Friday, March 25, 2011

"The Distinct Claims of Government and Religion, Considered in a Sermon Preached Before the Honourable House of Burgesses, at Williamsburg,..."

Many thanks to a friend who was able to locate it at the library at Princeton University where it is located.

I haven't had a chance to look at it in detail yet. But I'll let any readers who so desire get a jump on it for future discussion.

Henley Sermon


Angie Van De Merwe said...

Obviously, one that had strong convictions, but did not impose them on others. Such as these believe in a supernatural realm where judgment will be met out.

Thankfully, one doesn't have to care what another thinks of them about such matters. Such matters are so contested that believers themselves can't agree. So, why would one attempt to please any of these?

Faith can't be manufactured, that is for sure.

Tom Van Dyke said...

Thx, Jon.

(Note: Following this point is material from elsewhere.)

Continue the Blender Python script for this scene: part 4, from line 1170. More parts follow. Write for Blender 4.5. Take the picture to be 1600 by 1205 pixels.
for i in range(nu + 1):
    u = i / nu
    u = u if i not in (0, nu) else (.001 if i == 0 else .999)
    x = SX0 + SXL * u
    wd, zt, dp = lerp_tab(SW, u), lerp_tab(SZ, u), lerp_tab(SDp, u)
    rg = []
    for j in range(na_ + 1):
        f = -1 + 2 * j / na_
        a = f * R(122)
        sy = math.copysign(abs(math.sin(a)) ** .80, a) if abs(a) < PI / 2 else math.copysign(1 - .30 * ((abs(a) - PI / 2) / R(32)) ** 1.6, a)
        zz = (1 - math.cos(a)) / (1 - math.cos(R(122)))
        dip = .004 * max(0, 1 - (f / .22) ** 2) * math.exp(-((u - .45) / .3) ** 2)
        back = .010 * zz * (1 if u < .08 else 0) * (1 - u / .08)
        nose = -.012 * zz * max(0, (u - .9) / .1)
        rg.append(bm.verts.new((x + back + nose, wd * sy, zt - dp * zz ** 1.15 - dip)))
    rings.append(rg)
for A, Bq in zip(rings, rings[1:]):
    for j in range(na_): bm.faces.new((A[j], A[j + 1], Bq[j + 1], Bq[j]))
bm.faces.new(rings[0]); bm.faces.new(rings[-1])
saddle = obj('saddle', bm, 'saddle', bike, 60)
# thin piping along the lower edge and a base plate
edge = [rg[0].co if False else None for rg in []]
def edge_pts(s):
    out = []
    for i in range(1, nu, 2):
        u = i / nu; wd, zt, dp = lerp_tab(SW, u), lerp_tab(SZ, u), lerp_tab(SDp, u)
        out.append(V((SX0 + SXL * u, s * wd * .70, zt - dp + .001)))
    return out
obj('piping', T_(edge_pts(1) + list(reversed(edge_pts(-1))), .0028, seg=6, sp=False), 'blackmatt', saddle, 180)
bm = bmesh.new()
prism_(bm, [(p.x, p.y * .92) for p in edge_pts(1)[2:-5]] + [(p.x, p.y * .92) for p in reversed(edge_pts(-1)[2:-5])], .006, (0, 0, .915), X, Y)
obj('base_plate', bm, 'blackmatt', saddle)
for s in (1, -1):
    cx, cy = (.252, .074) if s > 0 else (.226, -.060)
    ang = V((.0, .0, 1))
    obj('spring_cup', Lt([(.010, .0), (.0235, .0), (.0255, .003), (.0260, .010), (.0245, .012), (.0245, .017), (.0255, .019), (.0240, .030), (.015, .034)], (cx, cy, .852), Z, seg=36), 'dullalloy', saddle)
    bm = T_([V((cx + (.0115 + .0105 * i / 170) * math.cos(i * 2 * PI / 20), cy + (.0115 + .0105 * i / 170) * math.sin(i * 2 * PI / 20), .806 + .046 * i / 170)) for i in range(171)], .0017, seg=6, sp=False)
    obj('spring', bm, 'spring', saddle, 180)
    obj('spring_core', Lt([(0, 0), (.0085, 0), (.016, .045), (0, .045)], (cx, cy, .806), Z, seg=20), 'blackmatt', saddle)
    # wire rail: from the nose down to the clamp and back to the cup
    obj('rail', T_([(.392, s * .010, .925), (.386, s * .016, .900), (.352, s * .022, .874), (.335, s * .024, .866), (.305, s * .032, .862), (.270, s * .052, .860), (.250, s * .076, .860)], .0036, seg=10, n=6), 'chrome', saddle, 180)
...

The sermon is pretty much a restatement of the "incomparable" Locke's strongest point in "Letter Concerning Toleration," that government can't save your soul.

If you don't believe what they're selling, it's just the words of men to you, not God.

Faith can't be manufactured, that is for sure

Angie gets this one right here. I hope it wasn't by accident.


That said, notice that Rev. Henley still notes that God's will ["divine will"] is to be done, a point James Wilson makes too, years later. Henley is selling non-sectarianism on dogma and ritual, not a godless secularism.